El primero, tal vez ni los eperristas lo sepan y hasta hoy se van a enterar. Tenemos una amiga periodista que se hizo novia de un Mayor del Ejército Federal.
Los dos llegaron a mi casa una noche de viernes, pocos días antes de nuestra partida a la Ciudad de México. Era día de cierre en la revista Proceso y la inesperada visita llegó a retrasar más nuestro envío.
De pronto, el militar alzó la vista y sobre la pared de la pequeña casa de la Privada Sonora número 8, en el Barrio de San Ramón, en San Cristóbal de Las Casas, vio un cuadro con una foto del subcomandante Marcos, alzando la metralleta. Es una foto de Martín Salas, impresa en color sepia.
–¿Por qué tienes esa foto ahí? Mira, es un pendejo: no sabe ni usar un arma. ¿Haber, dime cómo la va a bajar y accionar si tiene necesidad de usarla?
–Tan pendejo es, que por él estás en Chiapas; respondí. Será un pendejo, pero tiene en jaque al gobierno y al Ejército Federal; le dije indignado.
Más allá del diálogo, creí que la Comisión Nacional de Inteligencia del EPR nos tendría vigilados y que al ver ingresar a un militar a mi casa habría abortado la entrevista. Qué bueno que no fue así.

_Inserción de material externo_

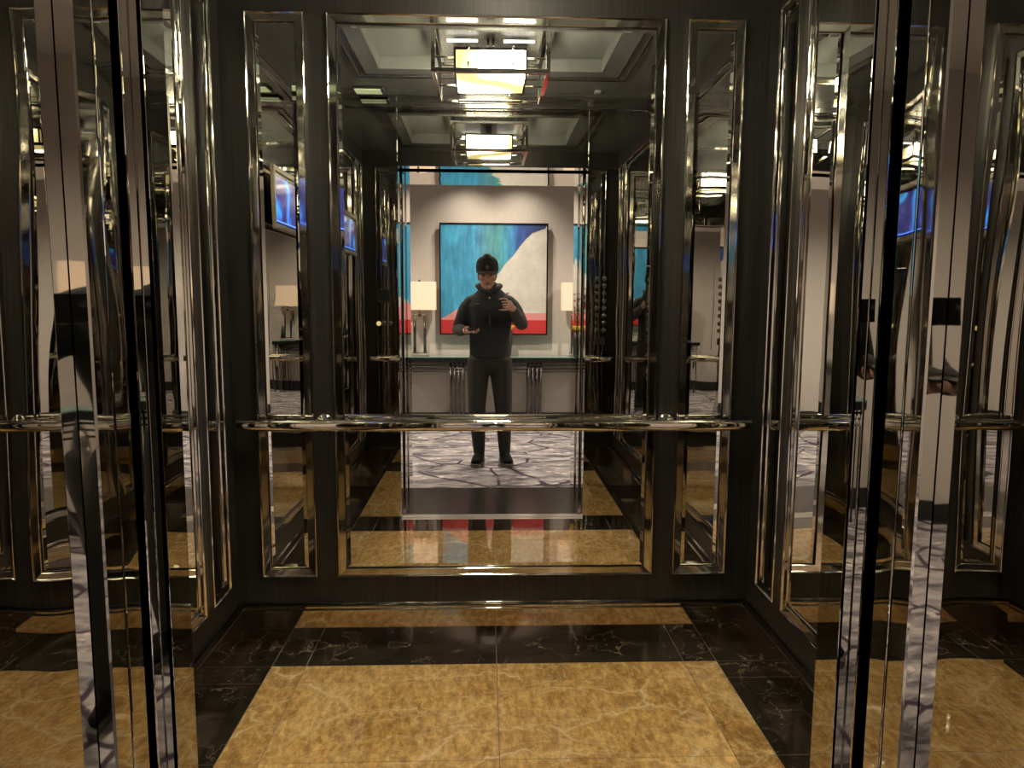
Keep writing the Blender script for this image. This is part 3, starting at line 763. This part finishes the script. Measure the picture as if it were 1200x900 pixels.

El segundo episodio se registró en la revista Proceso. Para burlar la seguridad del Estado, pedí apoyo a mi Ángel de la Guarda, Ángeles Morales, aduciendo que tenía una uña del pie enterrada y que quería que me la operaran en el DF, porque ya no podía ni caminar.
Generosa siempre, no dudó en comprar mi boleto de avión y cubrir mis gastos de viaje. Cuando llegué a proceso, expuse en privado el motivo de mi viaje y pedí que me acompañaran Guillermo Correa y Martín Salas.
Me dijeron que sí, pero una hora después bajó Carlos Marín, gran reportero hoy vilipendiado por sus posiciones políticas, y me dijo que la entrevista se iba a suspender, porque Ignacio Ramírez (+) preparaba un texto que exhibiría al EPR y que ese hecho pondría en riesgo nuestras vidas.
Pedí leer el texto y de nuevo hablé para que nos dejaran ir. Lo demás ya lo saben. Fuimos la portada que mostró al EPR en el corazón del país, después de que Emilio Chuayffet quiso hacer creer que el grupo armado era una pantomima.
Pero estábamos hablando de El Gordito de Espejuelos. Basta decir que cuando se dieron las escisiones del EPR, los comandantes Francisco y José Arturo lo buscaron para hacer públicas las versiones de su renuncia al grupo, no así a la lucha armada.
Por si lo quieren saber, y con esto termino, porque como decía mi amigo y compadre Salvador Corro: “Ni a García Márquez le leen más de cuatro cuartillas”, al comandante Francisco lo entrevisté en La Cabañita, donde todos suponían sólo se realizaban parrandas legendarias con el gran Pepe López Arévalo.